Stored items

^^^^^^^^

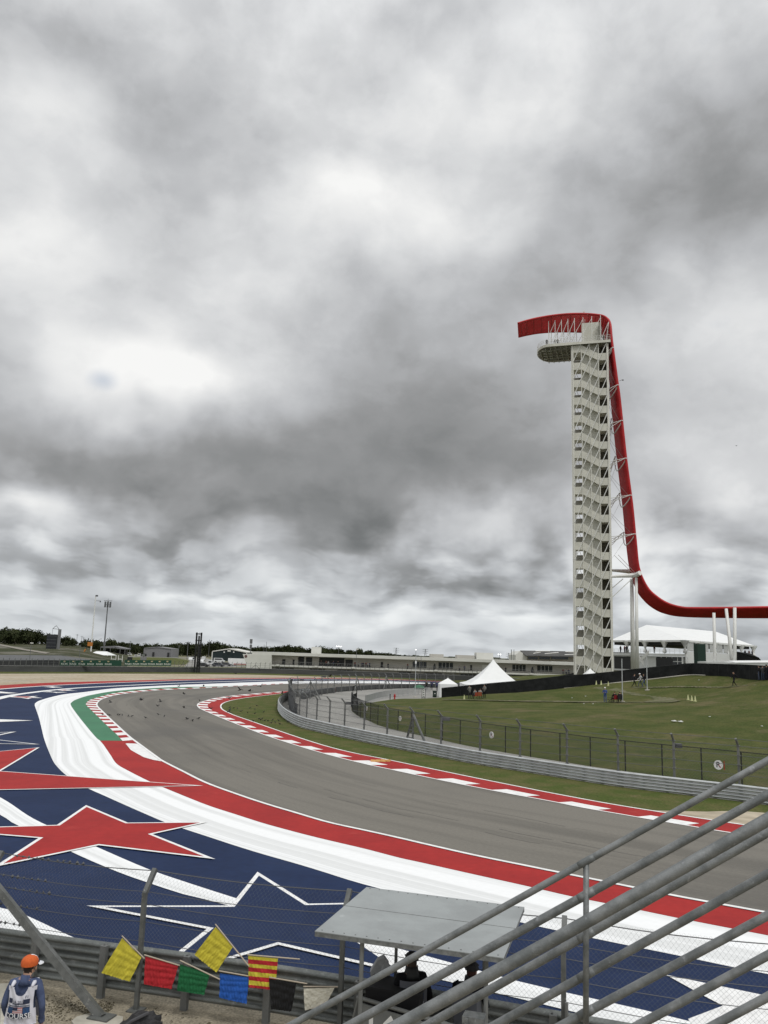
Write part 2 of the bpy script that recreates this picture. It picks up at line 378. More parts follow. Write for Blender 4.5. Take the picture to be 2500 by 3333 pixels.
# base ground out to the horizon
mb = MB(); mb.poly([(-6000, -300, -.05), (6000, -300, -.05), (6000, 9000, -.05), (-6000, 9000, -.05)]); struct('ground', mb.mesh('ground', Mdry))
# near dirt strip behind the guard rail
FDIR = Vector((10.43, -3.1, 0)).normalized(); FPERP = Vector((-FDIR.y, FDIR.x, 0))
RAILP = [Vector(p) for p in ((-26, 22.2, 0), (-14, 19.1, 0), (-7.2, 17.33, 0), (-4.9, 16.72, 0), (-2.0, 15.97, 0), (.6, 15.12, 0), (2.66, 14.38, 0), (6.0, 13.1, 0), (14, 9.6, 0))]
wRail = cr(RAILP, 6)
sheet('near_ground', [(-60, -30), (40, -30)]+[(p.x+.12, p.y+.42) for p in wRail[::-1]]+[(-60, 30)], .012, Mdirt)
# blue run off base
mid = [(a+c)/2 for a, c in zip(rs(wT_out, 120), rs(wT_in, 120))]
blue = [(p.x, p.y) for p in wRO]+[(-150, 60), (-60, 30)]+[(p.x, p.y) for p in wRail]+[(30, 20)]+[(p.x, p.y) for p in mid[::-1]]
sheet('runoff_area', blue, .006, Mblue)
# gravel trap and its grassy rim
WALLP = [(-900,2190),(-300,2186.5),(0,2186.5),(350,2187.5),(650,2189),(850,2192),(1060,2198),(1230,2203.5),(1450,2213),(1700,2226)]
wWall = W3(WALLP, 4)
sheet('gravel_trap', [(p.x, p.y) for p in wRO]+[(-150, 120)]+[(p.x, p.y) for p in wWall], .004, Mgravel)
struct('grass_verge', strip_mesh('grass_verge', rs(wWall, 60), rs(W3([(x, y+5+(1.5 if x < 300 else 0)) for x, y in WALLP], 4), 60), .012, Mgrass2))
# asphalt
struct('race_track', strip_mesh('race_track', rs(wT_out, 260), rs(wT_in, 260), .012, Mtrack))
# bands, outermost first
def band(name, A, B_, z, m, n=240): return struct(name, strip_mesh(name, rs(A, n), rs(B_, n), z, m))
band('red_stripe', wRO, wRI, .012, Mred, 120)
band('white_stripe', wRI, offset(wRI, .62), .014, Mwhite, 120)
s2a, s2b = offset(rs(wS2, 140), .5), offset(rs(wS2, 140), -.5)
struct('white_stripe', strip_mesh('white_stripe', [p.lerp(q, .5)+(q-p)*(-.5-.5*max(0, i/140-.75)*3) for i, (p, q) in enumerate(zip(s2a, s2b))], [p.lerp(q, .5)+(q-p)*(.5+.5*max(0, i/140-.75)*3) for i, (p, q) in enumerate(zip(s2a, s2b))], .014, Mwhite))
far_in = cr(gl([(1500,2229.5),(1230,2224.6),(1100,2223.8),(937,2225.4)]), 8)
wIn = far_in[:-1]+wRG
band('white_stripe', wIn, wW, .016, Mwhite, 420)
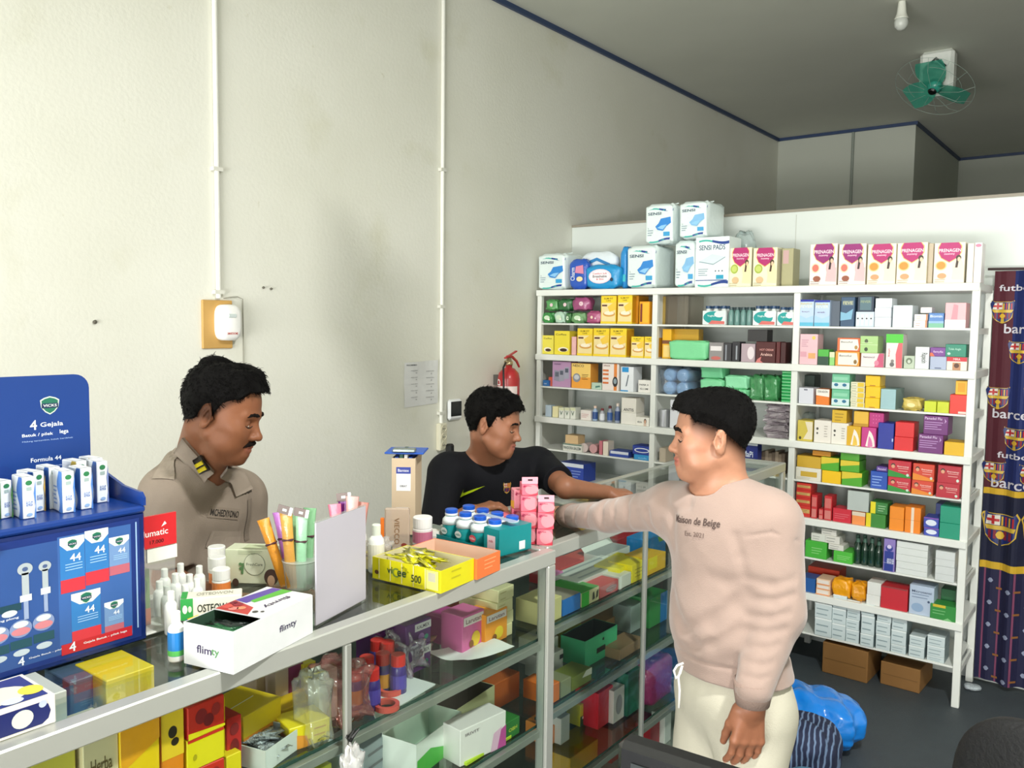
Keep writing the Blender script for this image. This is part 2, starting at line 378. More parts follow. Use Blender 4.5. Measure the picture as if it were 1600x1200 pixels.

^^^^^^^^

What is asked
Nothing but the pictures may be dropped; output the records above exactly.

Task answer
Write part 2 of the bpy script that recreates this picture. It picks up at line 378. More parts follow. Write for Blender 4.5. Take the picture to be 2500 by 3333 pixels.
# base ground out to the horizon
mb = MB(); mb.poly([(-6000, -300, -.05), (6000, -300, -.05), (6000, 9000, -.05), (-6000, 9000, -.05)]); struct('ground', mb.mesh('ground', Mdry))
# near dirt strip behind the guard rail
FDIR = Vector((10.43, -3.1, 0)).normalized(); FPERP = Vector((-FDIR.y, FDIR.x, 0))
RAILP = [Vector(p) for p in ((-26, 22.2, 0), (-14, 19.1, 0), (-7.2, 17.33, 0), (-4.9, 16.72, 0), (-2.0, 15.97, 0), (.6, 15.12, 0), (2.66, 14.38, 0), (6.0, 13.1, 0), (14, 9.6, 0))]
wRail = cr(RAILP, 6)
sheet('near_ground', [(-60, -30), (40, -30)]+[(p.x+.12, p.y+.42) for p in wRail[::-1]]+[(-60, 30)], .012, Mdirt)
# blue run off base
mid = [(a+c)/2 for a, c in zip(rs(wT_out, 120), rs(wT_in, 120))]
blue = [(p.x, p.y) for p in wRO]+[(-150, 60), (-60, 30)]+[(p.x, p.y) for p in wRail]+[(30, 20)]+[(p.x, p.y) for p in mid[::-1]]
sheet('runoff_area', blue, .006, Mblue)
# gravel trap and its grassy rim
WALLP = [(-900,2190),(-300,2186.5),(0,2186.5),(350,2187.5),(650,2189),(850,2192),(1060,2198),(1230,2203.5),(1450,2213),(1700,2226)]
wWall = W3(WALLP, 4)
sheet('gravel_trap', [(p.x, p.y) for p in wRO]+[(-150, 120)]+[(p.x, p.y) for p in wWall], .004, Mgravel)
struct('grass_verge', strip_mesh('grass_verge', rs(wWall, 60), rs(W3([(x, y+5+(1.5 if x < 300 else 0)) for x, y in WALLP], 4), 60), .012, Mgrass2))
# asphalt
struct('race_track', strip_mesh('race_track', rs(wT_out, 260), rs(wT_in, 260), .012, Mtrack))
# bands, outermost first
def band(name, A, B_, z, m, n=240): return struct(name, strip_mesh(name, rs(A, n), rs(B_, n), z, m))
band('red_stripe', wRO, wRI, .012, Mred, 120)
band('white_stripe', wRI, offset(wRI, .62), .014, Mwhite, 120)
s2a, s2b = offset(rs(wS2, 140), .5), offset(rs(wS2, 140), -.5)
struct('white_stripe', strip_mesh('white_stripe', [p.lerp(q, .5)+(q-p)*(-.5-.5*max(0, i/140-.75)*3) for i, (p, q) in enumerate(zip(s2a, s2b))], [p.lerp(q, .5)+(q-p)*(.5+.5*max(0, i/140-.75)*3) for i, (p, q) in enumerate(zip(s2a, s2b))], .014, Mwhite))
far_in = cr(gl([(1500,2229.5),(1230,2224.6),(1100,2223.8),(937,2225.4)]), 8)
wIn = far_in[:-1]+wRG
band('white_stripe', wIn, wW, .016, Mwhite, 420)
Keep writing the Blender script for this image. This is part 2, starting at line 378. More parts follow. Use Blender 4.5. Measure the picture as if it were 1600x1200 pixels.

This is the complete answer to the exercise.